Michael Watts, professor and director of UC Berkeley's Institute of International Studies, adds that “bringing in graduate student scabs at this late date to grade students compromises the quality of their education.”

For years graduate student workers have been trying to get the university to recognize their associations and bargain a contract, providing better pay and benefits, and giving the student employees basic workplace rights. The university has consistently maintained the position that they are all students who just earn a little money on the side, and not workers at all.

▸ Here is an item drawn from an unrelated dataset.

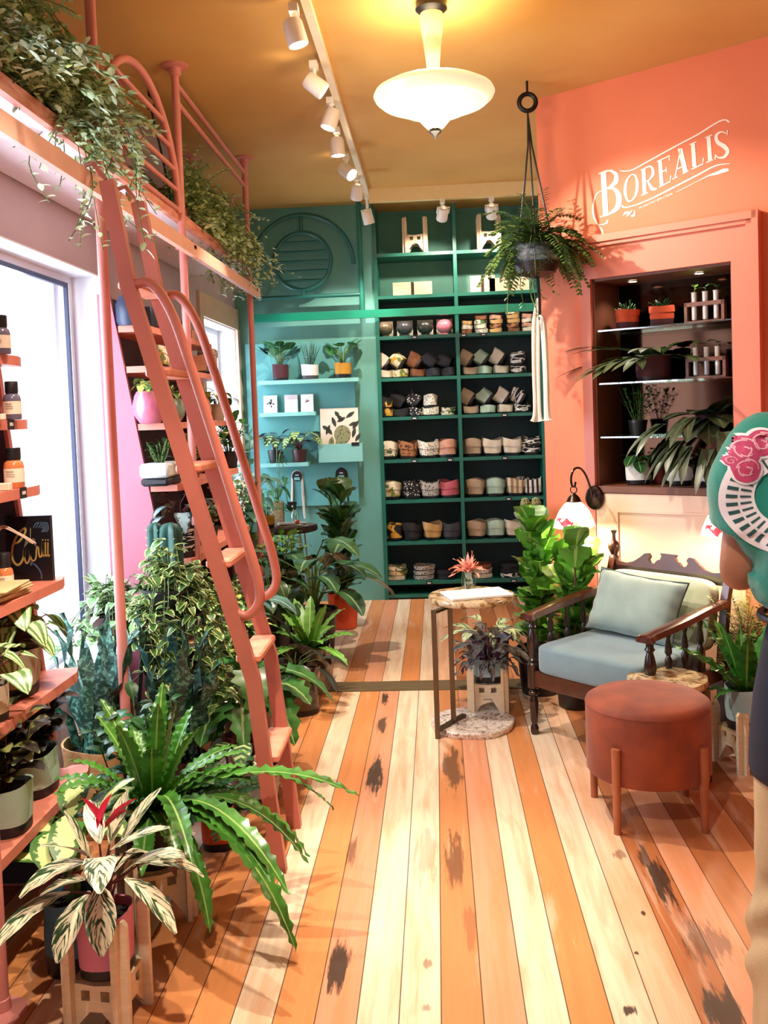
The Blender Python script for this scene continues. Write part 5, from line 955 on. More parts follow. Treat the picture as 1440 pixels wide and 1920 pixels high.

“Our position has always been that TAs are students first and foremost, and not employees,” explained Chuck McFadden, a media relations spokesperson in UC's systemwide administration. The university has refused to recognize their associations or bargain. On the Berkeley campus, where grad student organizing began over 15 years ago, there have been at least five work stoppages in years past, including a major strike in 1992. There have been similar stoppages on other campuses. But the current strike is the first to include all campuses, and, unlike past actions, is an open-ended strike, not a one- or two-day job action.

This year, student employees won an important legal victory when the Public Employees Relations Board, which administers the state's Higher Education Employee Relations Act, held that the 500 grad student workers on the UC San Diego campus were employees within the meaning of the law. Last June, they voted by a 3-1 majority on the campus in favor of representation by their student employee association.

Then PERB rejected a university appeal of the balloting, which again claimed that the student employees weren't eligible to organize. “Although we believe that PERB erred,” said a letter from UC President Richard Atkinson, the university would bargain for readers and tutors, but “will refuse to bargain with respect to advanced-degree students at UC San Diego and at other campuses who perform the duties of teaching assistant, teaching associate, or teaching fellow.”

In Los Angeles, an administrative law judge has also ruled that graduate student employees are covered by the act. UC is appealing this decision as well.

Direct defiance by UC administrators of PERB rulings might not have been a risky move during the last 16 years of Republican state administrations, which were overwhelmingly hostile to unions. But the election of Democratic governor Gray Davis in November may make such stonewalling more dangerous.

Next year, university administrators will face a political climate in Sacramento, in which an unresolved campus strike could endanger the legislative appropriations which still make up a third of UC's budget. In addition, Davis will have the ability to appoint new regents, as the terms of those sitting on the board expire.

University stonewalling did convince workers, however, that a strike would be necessary to enforce PERB's legal decisions, and make the administration comply with its legal obligation to bargain.

Graduate students received a big morale boost in early October, when Steven Yokich, president of the United Auto Workers, announced that the union would pay strike benefits. All the grad student employee associations, which are organized campus by campus, are affiliated with the UAW.

Ricardo Ochoa, president of the Association of Graduate Student Employees at the UC Berkeley campus, explained that “people were concerned about losing pay when they're already living close to the line — teaching assistants and other grad student employees aren't paid a lot to begin with. When we were told we'd have access to the strike fund, it gave us all more courage.” Pay averages $14,000 for a nine-month appointment at 50% time.

Beginning last May, campus strike votes were held among the system's 9,000 grad student workers. With over half of them participating, the decision to authorize a strike received 87% support.

“UC is acting as though the law just doesn't apply to them,” Ochoa says, “and people are angry at their arrogance. We've just had enough.”